В этих словах было столько правды, что даже дипломаты смолкли. Единственной страной в целом мире, которая выразила протест против захвата Рима и прекращения существования этого странного образования, Папского государства, была республика Эквадор. Квиринальский дворец стал королевским дворцом, а папа сделался «пленником Ватикана».

Вечером, когда солнце садится за собор Святого Петра, президентская гвардия уходит из Квиринальского дворца под барабанный бой и хриплые звуки труб. Два беломраморных всадника укрощают своих коней под гранитным обелиском. Толстая струя воды переполняет чашу фонтана и выплескивается в чашу большего размера внизу. Эта мраморная чаша когда-то находилась рядом с храмом Кастора и Поллукса, еще в те времена, когда Форум был «Коровьим полем». Вы можете видеть это на гравюрах Пиранези и Джузеппе Вази и на других гравюрах того времени. Итак, сумерки спускаются на Пьяцца дель Квиринале вместе с воспоминаниями о папах и королях, о революциях и реставрациях, которые и есть жизнь.

Один из гостей на приеме упомянул о том, что посетил красивейший горчичного цвета дворец в парке — Казино Боргезе. Его спросили, видел ли он знаменитую статую Кановы, изображающую Полину Боргезе Венерой, прилегшей на кушетку в стиле ампир: одна рука подпирает прелестную головку, в другой она держит яблоко Париса.

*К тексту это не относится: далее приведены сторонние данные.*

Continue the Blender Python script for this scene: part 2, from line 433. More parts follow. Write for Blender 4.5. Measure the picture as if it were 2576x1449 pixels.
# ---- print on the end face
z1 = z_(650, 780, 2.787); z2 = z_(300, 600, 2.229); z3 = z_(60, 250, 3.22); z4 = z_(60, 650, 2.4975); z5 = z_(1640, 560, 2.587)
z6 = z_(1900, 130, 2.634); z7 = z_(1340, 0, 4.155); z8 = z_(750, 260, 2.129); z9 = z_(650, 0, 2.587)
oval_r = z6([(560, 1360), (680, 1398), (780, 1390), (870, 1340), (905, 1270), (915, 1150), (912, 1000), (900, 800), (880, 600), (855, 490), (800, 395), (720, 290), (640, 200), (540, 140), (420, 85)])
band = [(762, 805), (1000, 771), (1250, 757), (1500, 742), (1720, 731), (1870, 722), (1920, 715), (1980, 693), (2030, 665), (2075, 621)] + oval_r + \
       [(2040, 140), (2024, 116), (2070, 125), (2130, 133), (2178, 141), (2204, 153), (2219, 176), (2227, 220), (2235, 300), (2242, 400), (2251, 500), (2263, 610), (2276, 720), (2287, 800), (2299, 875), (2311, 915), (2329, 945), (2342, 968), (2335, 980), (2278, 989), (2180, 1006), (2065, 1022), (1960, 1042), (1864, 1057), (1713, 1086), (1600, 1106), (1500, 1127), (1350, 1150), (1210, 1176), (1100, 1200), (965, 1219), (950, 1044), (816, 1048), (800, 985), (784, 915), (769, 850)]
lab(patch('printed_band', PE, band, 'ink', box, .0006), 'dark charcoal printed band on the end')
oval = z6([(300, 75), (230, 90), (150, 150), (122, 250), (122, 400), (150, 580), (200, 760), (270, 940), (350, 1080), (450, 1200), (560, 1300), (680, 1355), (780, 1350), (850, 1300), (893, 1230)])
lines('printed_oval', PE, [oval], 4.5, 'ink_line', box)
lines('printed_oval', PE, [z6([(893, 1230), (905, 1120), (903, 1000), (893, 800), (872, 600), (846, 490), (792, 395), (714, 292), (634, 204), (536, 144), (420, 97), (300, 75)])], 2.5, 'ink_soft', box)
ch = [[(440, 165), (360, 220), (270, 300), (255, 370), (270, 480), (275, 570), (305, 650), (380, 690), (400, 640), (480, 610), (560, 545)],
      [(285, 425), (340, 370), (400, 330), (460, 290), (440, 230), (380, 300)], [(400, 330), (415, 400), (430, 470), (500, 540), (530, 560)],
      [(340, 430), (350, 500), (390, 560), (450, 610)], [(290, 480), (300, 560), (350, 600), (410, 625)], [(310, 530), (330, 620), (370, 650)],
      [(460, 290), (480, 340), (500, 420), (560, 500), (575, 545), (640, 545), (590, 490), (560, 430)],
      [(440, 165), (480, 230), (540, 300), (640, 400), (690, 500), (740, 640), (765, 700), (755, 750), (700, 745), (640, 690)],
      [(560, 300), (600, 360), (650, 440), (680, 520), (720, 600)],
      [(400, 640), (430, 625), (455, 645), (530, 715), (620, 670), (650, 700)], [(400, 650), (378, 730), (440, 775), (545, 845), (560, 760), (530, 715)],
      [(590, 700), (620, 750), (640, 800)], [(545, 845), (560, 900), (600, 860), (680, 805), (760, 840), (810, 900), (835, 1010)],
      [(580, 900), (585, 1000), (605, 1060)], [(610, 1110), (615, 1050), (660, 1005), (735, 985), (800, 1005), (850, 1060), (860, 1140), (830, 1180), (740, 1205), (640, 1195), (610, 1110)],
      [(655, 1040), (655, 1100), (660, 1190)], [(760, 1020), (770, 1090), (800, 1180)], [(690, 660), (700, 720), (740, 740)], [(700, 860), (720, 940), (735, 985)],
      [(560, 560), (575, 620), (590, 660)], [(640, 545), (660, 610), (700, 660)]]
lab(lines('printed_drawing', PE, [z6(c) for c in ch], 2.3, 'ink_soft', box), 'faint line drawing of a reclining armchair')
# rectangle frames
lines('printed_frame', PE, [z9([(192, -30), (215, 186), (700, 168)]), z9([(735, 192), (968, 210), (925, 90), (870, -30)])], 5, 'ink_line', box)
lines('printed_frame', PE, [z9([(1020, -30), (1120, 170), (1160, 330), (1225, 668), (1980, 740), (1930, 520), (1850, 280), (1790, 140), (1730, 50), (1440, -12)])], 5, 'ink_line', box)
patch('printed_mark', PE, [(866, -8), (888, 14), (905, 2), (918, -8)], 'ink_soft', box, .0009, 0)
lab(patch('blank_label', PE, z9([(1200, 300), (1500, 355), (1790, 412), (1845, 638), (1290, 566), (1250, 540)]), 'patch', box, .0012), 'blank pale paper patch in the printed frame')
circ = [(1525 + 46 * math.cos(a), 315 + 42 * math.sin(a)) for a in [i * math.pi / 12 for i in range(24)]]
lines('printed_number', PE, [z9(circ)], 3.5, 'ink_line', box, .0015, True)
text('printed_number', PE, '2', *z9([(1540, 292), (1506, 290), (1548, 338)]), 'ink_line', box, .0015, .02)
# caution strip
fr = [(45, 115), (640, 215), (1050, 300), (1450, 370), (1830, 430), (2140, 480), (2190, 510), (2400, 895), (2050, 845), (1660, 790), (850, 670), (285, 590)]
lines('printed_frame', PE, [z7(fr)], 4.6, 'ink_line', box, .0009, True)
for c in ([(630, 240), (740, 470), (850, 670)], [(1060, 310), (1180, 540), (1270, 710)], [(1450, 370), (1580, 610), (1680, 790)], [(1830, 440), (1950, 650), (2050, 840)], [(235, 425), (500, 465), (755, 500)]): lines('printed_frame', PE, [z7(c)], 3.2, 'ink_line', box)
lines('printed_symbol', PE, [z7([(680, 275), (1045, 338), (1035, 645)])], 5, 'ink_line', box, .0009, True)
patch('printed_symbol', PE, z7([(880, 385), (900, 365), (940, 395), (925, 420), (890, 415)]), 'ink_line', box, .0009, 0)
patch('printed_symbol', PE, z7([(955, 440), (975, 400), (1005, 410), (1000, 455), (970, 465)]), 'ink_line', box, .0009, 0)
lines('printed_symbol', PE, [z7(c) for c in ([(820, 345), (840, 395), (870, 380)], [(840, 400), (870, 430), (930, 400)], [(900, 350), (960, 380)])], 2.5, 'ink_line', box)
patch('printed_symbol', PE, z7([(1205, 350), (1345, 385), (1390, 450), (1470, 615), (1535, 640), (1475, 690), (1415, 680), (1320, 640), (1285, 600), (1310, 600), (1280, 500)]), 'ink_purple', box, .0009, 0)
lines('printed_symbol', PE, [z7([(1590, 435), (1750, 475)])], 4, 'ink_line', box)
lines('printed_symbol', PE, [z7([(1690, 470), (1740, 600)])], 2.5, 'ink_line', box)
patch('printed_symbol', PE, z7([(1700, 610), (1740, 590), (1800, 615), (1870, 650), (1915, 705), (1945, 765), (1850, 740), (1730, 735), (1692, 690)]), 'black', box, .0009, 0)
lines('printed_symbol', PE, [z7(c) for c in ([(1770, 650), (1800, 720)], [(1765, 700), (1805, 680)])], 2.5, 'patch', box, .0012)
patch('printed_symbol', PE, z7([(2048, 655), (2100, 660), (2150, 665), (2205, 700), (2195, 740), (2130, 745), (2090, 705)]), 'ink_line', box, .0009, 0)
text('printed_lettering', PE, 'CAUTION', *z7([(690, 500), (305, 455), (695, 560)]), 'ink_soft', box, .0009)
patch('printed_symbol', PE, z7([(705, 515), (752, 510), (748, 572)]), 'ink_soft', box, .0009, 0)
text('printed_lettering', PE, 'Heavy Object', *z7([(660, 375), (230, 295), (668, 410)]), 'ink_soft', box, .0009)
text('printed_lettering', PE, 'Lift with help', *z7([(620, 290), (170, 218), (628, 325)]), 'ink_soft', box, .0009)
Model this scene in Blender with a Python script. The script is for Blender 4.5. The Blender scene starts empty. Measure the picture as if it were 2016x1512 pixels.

Да, он видел ее. И он не уверен в том, что, живи она сейчас, ветреная сестрица Наполеона считалась бы такой уж красавицей. Молодой итальянец считал, что к красоте современных женщин требования гораздо более высокие, чем до эры кино и дешевой косметики, и нарисовал плачевную картину: Полина в современной толпе на Лидо, где ее никто не замечает. Может быть, он был отчасти прав. В наши дни, наверно, даже сестры Ганнинг могли бы пройти по Сент-Джеймскому парку и не удостоиться ни одного восторженного возгласа.